• [INPUT MATERIAL]
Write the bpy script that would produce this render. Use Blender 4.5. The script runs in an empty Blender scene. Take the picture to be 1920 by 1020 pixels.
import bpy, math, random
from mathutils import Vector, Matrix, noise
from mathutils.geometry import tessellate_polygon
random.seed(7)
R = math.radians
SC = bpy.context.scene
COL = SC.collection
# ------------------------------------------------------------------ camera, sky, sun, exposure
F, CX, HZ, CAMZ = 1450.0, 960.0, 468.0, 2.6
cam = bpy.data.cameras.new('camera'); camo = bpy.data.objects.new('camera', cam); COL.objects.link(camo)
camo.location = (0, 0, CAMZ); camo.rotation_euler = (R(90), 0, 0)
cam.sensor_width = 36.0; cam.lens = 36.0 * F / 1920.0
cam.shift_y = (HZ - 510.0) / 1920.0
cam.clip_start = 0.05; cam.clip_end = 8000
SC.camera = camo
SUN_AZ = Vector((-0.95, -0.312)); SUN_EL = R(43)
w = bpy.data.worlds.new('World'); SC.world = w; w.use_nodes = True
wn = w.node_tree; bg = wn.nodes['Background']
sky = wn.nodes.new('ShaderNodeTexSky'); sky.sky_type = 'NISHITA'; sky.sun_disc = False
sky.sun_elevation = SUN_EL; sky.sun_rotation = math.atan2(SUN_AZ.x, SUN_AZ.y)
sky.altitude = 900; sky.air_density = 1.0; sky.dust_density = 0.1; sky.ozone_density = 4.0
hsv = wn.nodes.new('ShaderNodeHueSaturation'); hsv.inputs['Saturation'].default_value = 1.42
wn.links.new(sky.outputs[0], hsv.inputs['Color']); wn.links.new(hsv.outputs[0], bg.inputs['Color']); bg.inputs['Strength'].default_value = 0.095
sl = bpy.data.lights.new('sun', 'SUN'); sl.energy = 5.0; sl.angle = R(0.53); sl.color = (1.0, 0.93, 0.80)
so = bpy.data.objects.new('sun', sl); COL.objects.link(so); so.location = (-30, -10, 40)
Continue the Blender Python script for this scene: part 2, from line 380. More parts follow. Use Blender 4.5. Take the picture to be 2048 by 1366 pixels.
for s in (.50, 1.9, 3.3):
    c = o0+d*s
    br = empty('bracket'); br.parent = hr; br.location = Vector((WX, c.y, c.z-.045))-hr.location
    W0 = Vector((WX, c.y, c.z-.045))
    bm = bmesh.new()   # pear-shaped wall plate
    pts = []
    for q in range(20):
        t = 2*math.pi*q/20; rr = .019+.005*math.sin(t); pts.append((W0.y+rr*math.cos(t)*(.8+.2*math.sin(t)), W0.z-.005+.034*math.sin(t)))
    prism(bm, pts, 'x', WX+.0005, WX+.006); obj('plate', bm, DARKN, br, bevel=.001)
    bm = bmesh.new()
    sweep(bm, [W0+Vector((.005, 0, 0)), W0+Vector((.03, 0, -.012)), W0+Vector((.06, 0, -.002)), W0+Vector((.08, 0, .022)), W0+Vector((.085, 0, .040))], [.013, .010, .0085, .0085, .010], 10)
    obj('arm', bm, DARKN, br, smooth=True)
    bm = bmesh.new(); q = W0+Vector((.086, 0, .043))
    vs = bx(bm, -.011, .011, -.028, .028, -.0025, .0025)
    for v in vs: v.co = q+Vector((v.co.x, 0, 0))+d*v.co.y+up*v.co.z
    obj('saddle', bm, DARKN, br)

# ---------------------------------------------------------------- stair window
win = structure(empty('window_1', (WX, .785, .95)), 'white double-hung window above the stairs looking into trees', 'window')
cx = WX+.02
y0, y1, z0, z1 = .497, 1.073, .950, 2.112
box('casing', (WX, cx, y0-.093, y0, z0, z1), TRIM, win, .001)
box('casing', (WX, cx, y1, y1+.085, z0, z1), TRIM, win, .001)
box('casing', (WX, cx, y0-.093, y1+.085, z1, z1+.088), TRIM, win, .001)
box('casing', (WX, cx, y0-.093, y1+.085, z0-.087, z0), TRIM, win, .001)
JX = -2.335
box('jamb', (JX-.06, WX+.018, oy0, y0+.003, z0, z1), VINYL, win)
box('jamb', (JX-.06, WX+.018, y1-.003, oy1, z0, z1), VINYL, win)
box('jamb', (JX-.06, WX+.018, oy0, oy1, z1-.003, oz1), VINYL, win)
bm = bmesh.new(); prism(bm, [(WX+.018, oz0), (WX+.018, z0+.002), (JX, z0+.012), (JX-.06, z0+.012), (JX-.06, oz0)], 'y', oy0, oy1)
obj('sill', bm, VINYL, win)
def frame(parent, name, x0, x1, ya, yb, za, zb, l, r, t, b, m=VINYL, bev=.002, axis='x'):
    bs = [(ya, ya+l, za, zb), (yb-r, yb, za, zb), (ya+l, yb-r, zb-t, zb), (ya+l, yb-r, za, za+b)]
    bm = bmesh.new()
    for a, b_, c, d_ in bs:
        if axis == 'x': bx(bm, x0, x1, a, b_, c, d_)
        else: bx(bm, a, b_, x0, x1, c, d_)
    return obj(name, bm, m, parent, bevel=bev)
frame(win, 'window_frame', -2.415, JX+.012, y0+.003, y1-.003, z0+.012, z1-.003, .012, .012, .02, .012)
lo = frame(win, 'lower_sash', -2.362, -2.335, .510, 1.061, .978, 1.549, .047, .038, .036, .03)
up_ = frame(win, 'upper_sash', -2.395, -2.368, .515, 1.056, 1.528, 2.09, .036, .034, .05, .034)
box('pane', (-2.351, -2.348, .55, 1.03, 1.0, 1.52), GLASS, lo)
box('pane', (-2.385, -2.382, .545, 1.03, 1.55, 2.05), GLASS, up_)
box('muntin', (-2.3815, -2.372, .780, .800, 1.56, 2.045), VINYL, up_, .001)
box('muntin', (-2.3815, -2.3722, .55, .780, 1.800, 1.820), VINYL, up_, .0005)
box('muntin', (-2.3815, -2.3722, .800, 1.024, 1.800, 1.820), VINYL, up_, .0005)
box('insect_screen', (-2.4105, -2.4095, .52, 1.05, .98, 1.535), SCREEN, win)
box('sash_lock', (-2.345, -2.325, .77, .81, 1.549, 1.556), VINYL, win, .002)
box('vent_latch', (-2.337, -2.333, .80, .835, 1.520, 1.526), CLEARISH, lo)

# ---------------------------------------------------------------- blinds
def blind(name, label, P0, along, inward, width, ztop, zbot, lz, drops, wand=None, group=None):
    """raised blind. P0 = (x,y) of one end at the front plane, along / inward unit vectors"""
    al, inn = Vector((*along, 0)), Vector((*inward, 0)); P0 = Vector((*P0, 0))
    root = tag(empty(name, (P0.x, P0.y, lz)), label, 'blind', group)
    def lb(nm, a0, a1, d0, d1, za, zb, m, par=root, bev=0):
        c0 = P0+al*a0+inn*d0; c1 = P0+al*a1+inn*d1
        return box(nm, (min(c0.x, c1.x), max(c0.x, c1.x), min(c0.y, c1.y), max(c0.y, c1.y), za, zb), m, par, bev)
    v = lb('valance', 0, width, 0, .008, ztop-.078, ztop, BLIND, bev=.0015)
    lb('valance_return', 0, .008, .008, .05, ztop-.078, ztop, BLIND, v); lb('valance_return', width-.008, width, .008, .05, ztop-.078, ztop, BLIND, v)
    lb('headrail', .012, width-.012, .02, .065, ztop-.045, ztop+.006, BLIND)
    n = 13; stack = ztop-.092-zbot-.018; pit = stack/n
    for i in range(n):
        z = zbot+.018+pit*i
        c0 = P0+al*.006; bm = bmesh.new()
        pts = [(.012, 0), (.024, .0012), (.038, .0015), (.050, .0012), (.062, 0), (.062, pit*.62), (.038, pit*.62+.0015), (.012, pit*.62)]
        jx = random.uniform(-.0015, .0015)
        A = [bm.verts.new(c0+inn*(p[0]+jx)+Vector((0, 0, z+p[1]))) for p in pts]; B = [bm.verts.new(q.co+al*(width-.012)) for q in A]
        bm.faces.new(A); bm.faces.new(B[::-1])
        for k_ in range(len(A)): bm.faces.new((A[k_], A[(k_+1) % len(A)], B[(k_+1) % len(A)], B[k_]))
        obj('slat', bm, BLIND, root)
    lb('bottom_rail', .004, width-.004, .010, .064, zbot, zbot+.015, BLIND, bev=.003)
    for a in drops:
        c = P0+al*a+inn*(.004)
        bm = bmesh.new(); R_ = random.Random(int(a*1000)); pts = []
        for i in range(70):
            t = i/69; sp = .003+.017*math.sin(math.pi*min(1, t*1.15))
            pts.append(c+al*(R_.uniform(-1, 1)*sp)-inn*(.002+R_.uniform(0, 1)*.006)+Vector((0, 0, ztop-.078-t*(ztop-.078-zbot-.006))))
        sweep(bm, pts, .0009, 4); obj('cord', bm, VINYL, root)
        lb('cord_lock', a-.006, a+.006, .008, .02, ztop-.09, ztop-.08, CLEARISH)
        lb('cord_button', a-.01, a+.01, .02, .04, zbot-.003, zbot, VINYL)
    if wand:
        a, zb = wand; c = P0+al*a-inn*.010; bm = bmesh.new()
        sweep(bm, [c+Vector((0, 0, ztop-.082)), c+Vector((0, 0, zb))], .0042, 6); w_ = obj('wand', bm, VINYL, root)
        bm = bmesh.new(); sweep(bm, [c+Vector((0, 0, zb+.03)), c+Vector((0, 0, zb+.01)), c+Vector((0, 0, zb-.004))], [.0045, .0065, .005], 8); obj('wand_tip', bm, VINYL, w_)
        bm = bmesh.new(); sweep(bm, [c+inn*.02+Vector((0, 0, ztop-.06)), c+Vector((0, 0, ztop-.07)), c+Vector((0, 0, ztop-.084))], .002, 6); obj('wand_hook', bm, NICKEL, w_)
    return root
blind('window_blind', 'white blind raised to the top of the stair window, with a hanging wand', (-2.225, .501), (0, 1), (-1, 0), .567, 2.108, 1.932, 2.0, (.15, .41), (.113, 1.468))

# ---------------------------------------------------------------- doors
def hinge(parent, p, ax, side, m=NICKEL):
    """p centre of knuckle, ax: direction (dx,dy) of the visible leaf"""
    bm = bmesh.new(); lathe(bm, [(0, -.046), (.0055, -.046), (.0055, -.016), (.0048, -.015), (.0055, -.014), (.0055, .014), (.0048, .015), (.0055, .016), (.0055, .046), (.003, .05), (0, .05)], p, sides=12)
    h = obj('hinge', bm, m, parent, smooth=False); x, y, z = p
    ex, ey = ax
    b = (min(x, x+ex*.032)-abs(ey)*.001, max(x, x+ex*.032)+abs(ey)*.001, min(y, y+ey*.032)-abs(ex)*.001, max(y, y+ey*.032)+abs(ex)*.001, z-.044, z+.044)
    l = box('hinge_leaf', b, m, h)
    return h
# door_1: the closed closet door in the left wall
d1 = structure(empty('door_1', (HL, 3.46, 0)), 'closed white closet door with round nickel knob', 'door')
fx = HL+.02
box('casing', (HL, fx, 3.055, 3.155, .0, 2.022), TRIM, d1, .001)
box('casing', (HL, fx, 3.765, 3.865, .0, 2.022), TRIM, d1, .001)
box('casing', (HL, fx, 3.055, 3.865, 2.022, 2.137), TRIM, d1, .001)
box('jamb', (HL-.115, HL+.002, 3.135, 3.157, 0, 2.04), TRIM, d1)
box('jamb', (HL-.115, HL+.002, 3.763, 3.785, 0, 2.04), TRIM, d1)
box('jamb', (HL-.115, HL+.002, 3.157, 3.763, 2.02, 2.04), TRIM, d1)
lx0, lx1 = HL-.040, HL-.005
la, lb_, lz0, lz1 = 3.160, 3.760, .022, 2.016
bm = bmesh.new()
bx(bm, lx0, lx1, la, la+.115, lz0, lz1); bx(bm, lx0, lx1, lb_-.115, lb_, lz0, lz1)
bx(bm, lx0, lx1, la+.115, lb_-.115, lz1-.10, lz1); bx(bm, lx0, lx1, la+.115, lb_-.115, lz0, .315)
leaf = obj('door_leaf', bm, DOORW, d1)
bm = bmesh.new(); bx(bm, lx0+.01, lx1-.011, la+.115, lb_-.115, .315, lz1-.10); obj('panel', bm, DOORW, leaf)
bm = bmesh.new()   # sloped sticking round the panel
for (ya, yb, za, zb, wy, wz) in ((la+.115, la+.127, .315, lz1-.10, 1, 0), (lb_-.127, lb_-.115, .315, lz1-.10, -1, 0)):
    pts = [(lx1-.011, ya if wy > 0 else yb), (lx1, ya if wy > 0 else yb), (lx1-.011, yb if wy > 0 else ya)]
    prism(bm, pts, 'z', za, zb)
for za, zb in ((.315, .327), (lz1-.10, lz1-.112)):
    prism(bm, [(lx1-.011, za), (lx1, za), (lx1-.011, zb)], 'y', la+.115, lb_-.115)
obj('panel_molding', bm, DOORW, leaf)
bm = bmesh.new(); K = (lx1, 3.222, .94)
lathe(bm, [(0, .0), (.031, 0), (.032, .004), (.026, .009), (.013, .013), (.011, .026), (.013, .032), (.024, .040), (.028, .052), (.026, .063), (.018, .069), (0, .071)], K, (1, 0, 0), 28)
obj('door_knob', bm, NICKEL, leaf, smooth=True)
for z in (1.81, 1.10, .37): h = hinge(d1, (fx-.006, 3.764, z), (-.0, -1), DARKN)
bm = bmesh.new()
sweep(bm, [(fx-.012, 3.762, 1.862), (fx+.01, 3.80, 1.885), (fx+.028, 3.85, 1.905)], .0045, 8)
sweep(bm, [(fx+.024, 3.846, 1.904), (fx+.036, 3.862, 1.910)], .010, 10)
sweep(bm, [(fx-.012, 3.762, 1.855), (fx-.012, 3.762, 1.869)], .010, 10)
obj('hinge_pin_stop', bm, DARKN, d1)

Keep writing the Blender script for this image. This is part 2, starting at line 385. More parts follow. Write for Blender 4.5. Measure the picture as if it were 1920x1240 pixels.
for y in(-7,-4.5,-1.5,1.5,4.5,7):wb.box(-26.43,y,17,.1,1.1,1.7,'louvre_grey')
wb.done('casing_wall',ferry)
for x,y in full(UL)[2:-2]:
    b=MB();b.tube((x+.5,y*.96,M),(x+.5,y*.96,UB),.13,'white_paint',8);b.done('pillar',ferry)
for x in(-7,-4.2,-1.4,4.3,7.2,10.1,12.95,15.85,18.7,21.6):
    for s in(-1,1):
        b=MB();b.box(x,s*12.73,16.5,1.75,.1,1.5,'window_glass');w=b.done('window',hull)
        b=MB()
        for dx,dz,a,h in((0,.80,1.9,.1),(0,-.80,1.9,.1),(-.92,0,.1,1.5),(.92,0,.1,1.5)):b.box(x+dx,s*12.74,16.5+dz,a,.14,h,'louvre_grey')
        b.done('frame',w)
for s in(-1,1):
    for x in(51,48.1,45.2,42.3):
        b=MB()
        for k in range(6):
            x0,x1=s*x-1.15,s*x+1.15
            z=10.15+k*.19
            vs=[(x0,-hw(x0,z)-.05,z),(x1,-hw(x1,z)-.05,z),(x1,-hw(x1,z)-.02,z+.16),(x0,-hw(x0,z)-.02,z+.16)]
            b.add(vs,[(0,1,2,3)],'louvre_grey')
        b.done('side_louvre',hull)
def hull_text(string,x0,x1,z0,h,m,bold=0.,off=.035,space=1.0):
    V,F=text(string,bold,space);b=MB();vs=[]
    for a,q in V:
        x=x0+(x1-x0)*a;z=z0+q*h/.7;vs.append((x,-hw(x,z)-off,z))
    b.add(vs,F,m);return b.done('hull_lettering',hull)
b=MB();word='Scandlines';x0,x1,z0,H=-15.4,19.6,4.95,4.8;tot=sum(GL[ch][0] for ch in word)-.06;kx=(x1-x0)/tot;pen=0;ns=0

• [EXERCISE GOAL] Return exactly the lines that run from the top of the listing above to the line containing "so = bpy.data.objects.new('sun', sl);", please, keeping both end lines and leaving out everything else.

• [RESULT OF THIS TASK]
Write the bpy script that would produce this render. Use Blender 4.5. The script runs in an empty Blender scene. Take the picture to be 1920 by 1020 pixels.
import bpy, math, random
from mathutils import Vector, Matrix, noise
from mathutils.geometry import tessellate_polygon
random.seed(7)
R = math.radians
SC = bpy.context.scene
COL = SC.collection
# ------------------------------------------------------------------ camera, sky, sun, exposure
F, CX, HZ, CAMZ = 1450.0, 960.0, 468.0, 2.6
cam = bpy.data.cameras.new('camera'); camo = bpy.data.objects.new('camera', cam); COL.objects.link(camo)
camo.location = (0, 0, CAMZ); camo.rotation_euler = (R(90), 0, 0)
cam.sensor_width = 36.0; cam.lens = 36.0 * F / 1920.0
cam.shift_y = (HZ - 510.0) / 1920.0
cam.clip_start = 0.05; cam.clip_end = 8000
SC.camera = camo
SUN_AZ = Vector((-0.95, -0.312)); SUN_EL = R(43)
w = bpy.data.worlds.new('World'); SC.world = w; w.use_nodes = True
wn = w.node_tree; bg = wn.nodes['Background']
sky = wn.nodes.new('ShaderNodeTexSky'); sky.sky_type = 'NISHITA'; sky.sun_disc = False
sky.sun_elevation = SUN_EL; sky.sun_rotation = math.atan2(SUN_AZ.x, SUN_AZ.y)
sky.altitude = 900; sky.air_density = 1.0; sky.dust_density = 0.1; sky.ozone_density = 4.0
hsv = wn.nodes.new('ShaderNodeHueSaturation'); hsv.inputs['Saturation'].default_value = 1.42
wn.links.new(sky.outputs[0], hsv.inputs['Color']); wn.links.new(hsv.outputs[0], bg.inputs['Color']); bg.inputs['Strength'].default_value = 0.095
sl = bpy.data.lights.new('sun', 'SUN'); sl.energy = 5.0; sl.angle = R(0.53); sl.color = (1.0, 0.93, 0.80)
so = bpy.data.objects.new('sun', sl); COL.objects.link(so); so.location = (-30, -10, 40)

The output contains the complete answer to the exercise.